The beginning of the poem is slow in its pace, and yet the repetition of the words "ridge" and "flower" provides a sense of austere inevitability and movement. This movement, in turn, seems to invoke a deeper or more spiritual movement underlying the natural changes taking place in the flowers. Phrases like "shadow seeks shadow," "the petals reach inward," and "the blue tips bend / toward the bluer heart" evoke a sense of longing, protectiveness, and mystery that are central to the experience of subjectivity.

At the end of the first stanza, the speaker asserts that the "flowers are lost." This line highlights the assumption on the part of the speaker that with concealment comes loss. This assumption, paired with the phrase "the petals reach inward...toward the bluer heart," implies that as concealment brings loss, the loss is experienced internally. In particular, the word "heart" insinuates that the flower's loss, or the witness' loss of the flower, symbolizes a greater human loss. Therefore, as dusk falls, the flower's folding inward may allude to the various forms of loss that people endure inside themselves: perhaps loss of control, clarity, memory, reality, or access to thoughts and feelings that are deep within. One could also observe that the petals "reach inward"—the word "reach" indicating some desire or struggle to access something inside. Perhaps the flowers' turning inward becomes an allegory for the way people, finding themselves alone and at nature's mercy, search within themselves for sense, meaning, and comfort.

Around the theme of turning inward, "Evening" contains both oblique and overt allusions to a psychoanalytic conception of the unconscious mind—a frequent subtext in H.D.'s work. One could think of the flowers as representing the process of transition from light (clarity) to dark (oblivion) that comes with the process of repression or forgetting. Alternatively, the words "reach inward" could imply that as the outside world becomes indecipherable, the subject must seek clarity within. In this conception, the flower folding up actually represents the way we long to access or reach our repressed thoughts and our "roots." In other words, the poem plays with the tension of wanting to bury things, as well as unearth them.

In the second stanza, the slowness from the previous stanza succumbs to the latent momentum, and a sense of urgency emerges. The "shadows dart," "black creeps from root to root," "each leaf cuts another leaf," "and "shadow seeks shadow." Intention, intensity, and activity permeate these phrases and a frenetic dissonance between the imagery of roots and rootedness, and the imagery of chaos and disintegration, dominates the rest of the poem. Roots, which are grounded, sturdy, life-giving, and connected, are subjected to the unpredictable shadows that "dart" and "creep." While a purposeful propulsion toward darkness and entropy emerges ("each leaf cuts another leaf" and "shadow seek shadow"), one might note that as the leaves and flowers lose visibility, the roots exist as they always have: concealed but instrumental. Perhaps this contrast of the outside and the inside alludes to the way that as life constitutes us, we move and change—even shedding our leaves or flowers to survive—and yet, we can never change our roots.

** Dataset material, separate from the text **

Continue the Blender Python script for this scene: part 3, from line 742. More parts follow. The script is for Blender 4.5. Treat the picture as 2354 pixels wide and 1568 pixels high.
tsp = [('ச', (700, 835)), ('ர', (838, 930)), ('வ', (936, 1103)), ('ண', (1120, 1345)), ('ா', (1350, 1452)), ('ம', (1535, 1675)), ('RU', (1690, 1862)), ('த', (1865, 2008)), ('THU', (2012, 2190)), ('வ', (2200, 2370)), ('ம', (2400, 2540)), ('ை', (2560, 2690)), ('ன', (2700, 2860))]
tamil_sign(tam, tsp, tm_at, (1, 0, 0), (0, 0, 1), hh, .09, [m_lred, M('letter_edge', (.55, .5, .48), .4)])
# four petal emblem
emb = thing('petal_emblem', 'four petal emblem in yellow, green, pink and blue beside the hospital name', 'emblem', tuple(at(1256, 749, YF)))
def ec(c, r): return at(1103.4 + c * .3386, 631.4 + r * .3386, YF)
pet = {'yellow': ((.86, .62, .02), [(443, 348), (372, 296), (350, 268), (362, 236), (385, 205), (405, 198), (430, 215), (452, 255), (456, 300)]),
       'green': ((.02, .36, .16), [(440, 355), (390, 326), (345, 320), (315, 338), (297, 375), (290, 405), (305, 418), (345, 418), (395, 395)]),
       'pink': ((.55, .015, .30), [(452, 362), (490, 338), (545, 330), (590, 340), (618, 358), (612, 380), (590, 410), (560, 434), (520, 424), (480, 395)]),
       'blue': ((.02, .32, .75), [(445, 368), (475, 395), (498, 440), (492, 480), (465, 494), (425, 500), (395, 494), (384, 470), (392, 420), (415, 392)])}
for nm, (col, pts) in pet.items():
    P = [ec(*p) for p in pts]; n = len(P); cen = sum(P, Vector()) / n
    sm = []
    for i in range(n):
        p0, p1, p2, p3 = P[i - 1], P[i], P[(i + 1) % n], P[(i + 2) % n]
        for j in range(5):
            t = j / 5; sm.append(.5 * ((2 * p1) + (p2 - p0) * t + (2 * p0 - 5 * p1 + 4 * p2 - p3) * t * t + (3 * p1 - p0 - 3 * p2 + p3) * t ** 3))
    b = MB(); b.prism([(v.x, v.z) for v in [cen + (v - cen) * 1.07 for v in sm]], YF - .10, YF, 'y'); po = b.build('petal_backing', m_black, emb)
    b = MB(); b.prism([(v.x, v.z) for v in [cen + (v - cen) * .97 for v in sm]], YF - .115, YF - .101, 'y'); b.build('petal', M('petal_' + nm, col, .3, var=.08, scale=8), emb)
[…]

As activity churns beneath the surface, time passes and life unfolds. Like the hepaticas, we reach and receive, unmoored and driven by forces we cannot control. Worth noting is that at the poem's end, both "leaf" and "leaf-shadow" are lost. Perhaps these lines gesture to the way that often both the things we seek to protect or conceal, as well as the act of concealment itself, slip out of our awareness, and we succumb to life's cyclical torrent.